We need to upgrade our creaky air-traffic control system — quickly. With our nimble entrepreneurial culture and Silicon Valley know-how, we can green-light our satellite-based Next Generation system.

Just this past Tuesday, a Federal Aviation Administration computer breakdown resulted in hundreds of delayed or cancelled flights. This must change. We must show our fatigued air traffic controllers — who labor with an old-school radar system — that help is on the way.

We must upgrade the FAA. I will sign legislation that protects agency whistle-blowers who bring attention to too-cozy relationships between inspectors and the airlines they inspect. I will be tough on safety violations, but also proportionate.

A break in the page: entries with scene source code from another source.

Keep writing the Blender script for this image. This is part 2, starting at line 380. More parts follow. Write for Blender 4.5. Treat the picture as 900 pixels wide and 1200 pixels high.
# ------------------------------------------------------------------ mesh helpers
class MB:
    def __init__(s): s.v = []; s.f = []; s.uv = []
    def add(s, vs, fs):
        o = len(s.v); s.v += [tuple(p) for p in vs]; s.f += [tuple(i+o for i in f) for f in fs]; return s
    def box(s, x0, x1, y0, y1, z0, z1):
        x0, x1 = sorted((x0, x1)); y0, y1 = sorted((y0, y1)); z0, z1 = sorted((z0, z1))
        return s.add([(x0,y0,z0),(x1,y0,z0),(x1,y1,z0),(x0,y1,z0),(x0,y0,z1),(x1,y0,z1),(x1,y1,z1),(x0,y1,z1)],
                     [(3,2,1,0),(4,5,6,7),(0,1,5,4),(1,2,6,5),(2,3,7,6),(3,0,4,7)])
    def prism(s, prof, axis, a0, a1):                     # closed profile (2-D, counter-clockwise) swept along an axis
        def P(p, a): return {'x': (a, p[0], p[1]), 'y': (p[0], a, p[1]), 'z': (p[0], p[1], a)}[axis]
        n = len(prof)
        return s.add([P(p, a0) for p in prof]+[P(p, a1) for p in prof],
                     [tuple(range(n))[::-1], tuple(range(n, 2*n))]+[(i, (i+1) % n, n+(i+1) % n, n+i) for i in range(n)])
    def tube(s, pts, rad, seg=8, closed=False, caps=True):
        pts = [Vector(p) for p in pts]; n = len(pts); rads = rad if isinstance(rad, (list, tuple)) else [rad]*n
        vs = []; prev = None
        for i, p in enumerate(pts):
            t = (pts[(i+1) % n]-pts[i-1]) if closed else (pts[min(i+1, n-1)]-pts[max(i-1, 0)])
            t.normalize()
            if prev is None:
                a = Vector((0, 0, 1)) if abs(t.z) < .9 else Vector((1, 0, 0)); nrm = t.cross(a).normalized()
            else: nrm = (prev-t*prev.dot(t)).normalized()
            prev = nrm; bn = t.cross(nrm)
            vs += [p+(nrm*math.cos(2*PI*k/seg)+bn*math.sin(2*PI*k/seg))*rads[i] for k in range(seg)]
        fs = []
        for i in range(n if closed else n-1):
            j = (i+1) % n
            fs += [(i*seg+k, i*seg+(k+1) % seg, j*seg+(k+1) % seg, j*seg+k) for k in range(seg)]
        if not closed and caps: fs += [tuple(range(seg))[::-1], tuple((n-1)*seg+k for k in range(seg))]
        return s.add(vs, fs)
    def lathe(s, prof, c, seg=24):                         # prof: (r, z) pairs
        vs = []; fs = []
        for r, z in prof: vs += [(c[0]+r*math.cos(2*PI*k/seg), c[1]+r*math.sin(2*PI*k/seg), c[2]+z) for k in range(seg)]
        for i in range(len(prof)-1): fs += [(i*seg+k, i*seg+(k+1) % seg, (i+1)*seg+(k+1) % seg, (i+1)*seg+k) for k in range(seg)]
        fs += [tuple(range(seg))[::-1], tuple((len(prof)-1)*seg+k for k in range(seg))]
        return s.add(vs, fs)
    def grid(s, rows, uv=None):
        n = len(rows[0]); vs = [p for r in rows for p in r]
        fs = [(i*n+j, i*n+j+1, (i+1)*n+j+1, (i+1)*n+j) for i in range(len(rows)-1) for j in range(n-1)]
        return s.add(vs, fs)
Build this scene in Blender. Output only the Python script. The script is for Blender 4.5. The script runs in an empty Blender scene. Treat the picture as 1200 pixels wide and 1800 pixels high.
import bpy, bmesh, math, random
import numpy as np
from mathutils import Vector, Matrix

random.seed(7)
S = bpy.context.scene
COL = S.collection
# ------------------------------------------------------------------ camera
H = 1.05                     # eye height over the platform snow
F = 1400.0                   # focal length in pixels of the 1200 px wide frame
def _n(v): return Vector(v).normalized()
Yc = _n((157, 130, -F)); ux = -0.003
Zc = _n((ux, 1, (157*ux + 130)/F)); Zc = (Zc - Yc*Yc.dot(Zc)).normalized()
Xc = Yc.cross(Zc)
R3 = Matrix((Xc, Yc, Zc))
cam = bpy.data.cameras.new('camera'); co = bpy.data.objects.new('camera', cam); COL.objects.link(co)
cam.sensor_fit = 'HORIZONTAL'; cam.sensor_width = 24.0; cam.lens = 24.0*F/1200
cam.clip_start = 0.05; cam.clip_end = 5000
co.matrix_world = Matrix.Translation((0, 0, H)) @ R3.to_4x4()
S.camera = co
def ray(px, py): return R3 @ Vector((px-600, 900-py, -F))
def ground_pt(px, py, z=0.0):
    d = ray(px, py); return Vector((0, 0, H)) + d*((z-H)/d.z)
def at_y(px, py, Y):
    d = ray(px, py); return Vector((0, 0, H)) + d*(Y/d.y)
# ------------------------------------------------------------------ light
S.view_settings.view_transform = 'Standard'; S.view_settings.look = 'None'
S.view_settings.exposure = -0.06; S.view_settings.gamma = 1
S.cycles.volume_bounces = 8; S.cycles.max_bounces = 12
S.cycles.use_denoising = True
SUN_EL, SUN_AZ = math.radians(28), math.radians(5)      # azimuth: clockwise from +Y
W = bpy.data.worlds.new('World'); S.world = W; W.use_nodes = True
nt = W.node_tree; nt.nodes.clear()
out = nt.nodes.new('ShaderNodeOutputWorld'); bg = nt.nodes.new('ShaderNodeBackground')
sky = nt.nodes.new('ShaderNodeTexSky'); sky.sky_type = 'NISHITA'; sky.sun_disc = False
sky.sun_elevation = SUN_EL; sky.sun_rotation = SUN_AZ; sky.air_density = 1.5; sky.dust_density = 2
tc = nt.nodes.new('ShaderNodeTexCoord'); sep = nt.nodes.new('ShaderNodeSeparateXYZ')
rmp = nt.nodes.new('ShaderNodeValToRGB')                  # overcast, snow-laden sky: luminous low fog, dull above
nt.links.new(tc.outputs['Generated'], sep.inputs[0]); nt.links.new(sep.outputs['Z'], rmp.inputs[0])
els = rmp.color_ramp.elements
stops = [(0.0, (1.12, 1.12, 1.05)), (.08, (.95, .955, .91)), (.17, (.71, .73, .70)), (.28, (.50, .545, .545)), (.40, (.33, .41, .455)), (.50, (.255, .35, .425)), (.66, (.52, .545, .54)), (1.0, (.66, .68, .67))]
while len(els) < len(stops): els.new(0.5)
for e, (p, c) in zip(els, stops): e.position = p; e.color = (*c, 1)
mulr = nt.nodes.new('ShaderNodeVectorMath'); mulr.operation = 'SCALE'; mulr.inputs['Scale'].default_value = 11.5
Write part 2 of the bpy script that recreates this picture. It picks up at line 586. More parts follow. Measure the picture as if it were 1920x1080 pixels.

The FAA fined Southwest Airlines a record $10.2 million for flying uninspected aircraft this spring, even though local FAA officials looked the other way when they did it. A regulator must not be complicit in violations, and then try to act tough.

Our airlines need capital. They are hurting from record-high fuel prices and other problems. When I am elected, I will raise the amount of allowable foreign ownership from 25 percent to 49 percent and ease rules on cross-border mergers.

We must not fear investment from friendly foreign countries. The British haven’t invaded America since 1812 and the wars with Germany are long over. It would be tragic if the industry that makes globalization possible falls victim to a dark age of jingoistic protectionism.

To those who say this agenda is overly ambitious, that we just can’t do it, I say: Yes, we can.